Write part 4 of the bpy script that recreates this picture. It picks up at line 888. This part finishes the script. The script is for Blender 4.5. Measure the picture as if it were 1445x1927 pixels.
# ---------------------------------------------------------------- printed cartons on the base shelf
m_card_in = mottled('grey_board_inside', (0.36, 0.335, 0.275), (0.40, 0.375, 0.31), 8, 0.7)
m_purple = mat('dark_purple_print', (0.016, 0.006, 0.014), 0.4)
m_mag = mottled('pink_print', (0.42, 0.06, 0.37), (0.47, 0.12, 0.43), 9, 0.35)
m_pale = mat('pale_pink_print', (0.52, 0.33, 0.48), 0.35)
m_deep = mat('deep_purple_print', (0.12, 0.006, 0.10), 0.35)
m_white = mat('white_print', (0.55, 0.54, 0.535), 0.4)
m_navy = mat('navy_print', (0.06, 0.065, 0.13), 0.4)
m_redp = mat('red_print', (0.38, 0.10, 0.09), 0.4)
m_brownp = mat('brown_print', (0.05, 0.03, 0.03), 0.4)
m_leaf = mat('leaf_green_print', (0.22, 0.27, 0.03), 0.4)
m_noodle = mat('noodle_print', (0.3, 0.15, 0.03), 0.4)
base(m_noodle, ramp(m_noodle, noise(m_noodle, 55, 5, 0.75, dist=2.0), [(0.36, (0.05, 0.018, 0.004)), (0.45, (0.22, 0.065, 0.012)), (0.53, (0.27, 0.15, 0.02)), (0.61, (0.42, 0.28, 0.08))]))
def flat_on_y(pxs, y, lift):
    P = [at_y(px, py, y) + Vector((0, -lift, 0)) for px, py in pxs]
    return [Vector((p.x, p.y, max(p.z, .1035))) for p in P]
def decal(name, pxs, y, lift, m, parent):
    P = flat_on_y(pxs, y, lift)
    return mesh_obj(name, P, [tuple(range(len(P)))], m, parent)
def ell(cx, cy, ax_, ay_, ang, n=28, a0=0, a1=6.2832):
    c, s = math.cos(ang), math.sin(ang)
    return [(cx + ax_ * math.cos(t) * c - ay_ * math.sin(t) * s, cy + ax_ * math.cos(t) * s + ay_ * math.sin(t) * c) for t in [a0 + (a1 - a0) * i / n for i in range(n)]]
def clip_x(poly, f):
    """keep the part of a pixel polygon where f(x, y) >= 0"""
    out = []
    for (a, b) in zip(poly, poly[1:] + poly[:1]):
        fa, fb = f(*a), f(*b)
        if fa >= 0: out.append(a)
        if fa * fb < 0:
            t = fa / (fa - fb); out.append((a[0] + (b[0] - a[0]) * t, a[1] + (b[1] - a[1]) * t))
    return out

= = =

**TASK OBJECTIVE:**
Copy each line of the data exactly, leaving nothing out.

**SOLUTION:**
Write part 4 of the bpy script that recreates this picture. It picks up at line 888. This part finishes the script. The script is for Blender 4.5. Measure the picture as if it were 1445x1927 pixels.
# ---------------------------------------------------------------- printed cartons on the base shelf
m_card_in = mottled('grey_board_inside', (0.36, 0.335, 0.275), (0.40, 0.375, 0.31), 8, 0.7)
m_purple = mat('dark_purple_print', (0.016, 0.006, 0.014), 0.4)
m_mag = mottled('pink_print', (0.42, 0.06, 0.37), (0.47, 0.12, 0.43), 9, 0.35)
m_pale = mat('pale_pink_print', (0.52, 0.33, 0.48), 0.35)
m_deep = mat('deep_purple_print', (0.12, 0.006, 0.10), 0.35)
m_white = mat('white_print', (0.55, 0.54, 0.535), 0.4)
m_navy = mat('navy_print', (0.06, 0.065, 0.13), 0.4)
m_redp = mat('red_print', (0.38, 0.10, 0.09), 0.4)
m_brownp = mat('brown_print', (0.05, 0.03, 0.03), 0.4)
m_leaf = mat('leaf_green_print', (0.22, 0.27, 0.03), 0.4)
m_noodle = mat('noodle_print', (0.3, 0.15, 0.03), 0.4)
base(m_noodle, ramp(m_noodle, noise(m_noodle, 55, 5, 0.75, dist=2.0), [(0.36, (0.05, 0.018, 0.004)), (0.45, (0.22, 0.065, 0.012)), (0.53, (0.27, 0.15, 0.02)), (0.61, (0.42, 0.28, 0.08))]))
def flat_on_y(pxs, y, lift):
    P = [at_y(px, py, y) + Vector((0, -lift, 0)) for px, py in pxs]
    return [Vector((p.x, p.y, max(p.z, .1035))) for p in P]
def decal(name, pxs, y, lift, m, parent):
    P = flat_on_y(pxs, y, lift)
    return mesh_obj(name, P, [tuple(range(len(P)))], m, parent)
def ell(cx, cy, ax_, ay_, ang, n=28, a0=0, a1=6.2832):
    c, s = math.cos(ang), math.sin(ang)
    return [(cx + ax_ * math.cos(t) * c - ay_ * math.sin(t) * s, cy + ax_ * math.cos(t) * s + ay_ * math.sin(t) * c) for t in [a0 + (a1 - a0) * i / n for i in range(n)]]
def clip_x(poly, f):
    """keep the part of a pixel polygon where f(x, y) >= 0"""
    out = []
    for (a, b) in zip(poly, poly[1:] + poly[:1]):
        fa, fb = f(*a), f(*b)
        if fa >= 0: out.append(a)
        if fa * fb < 0:
            t = fa / (fa - fb); out.append((a[0] + (b[0] - a[0]) * t, a[1] + (b[1] - a[1]) * t))
    return out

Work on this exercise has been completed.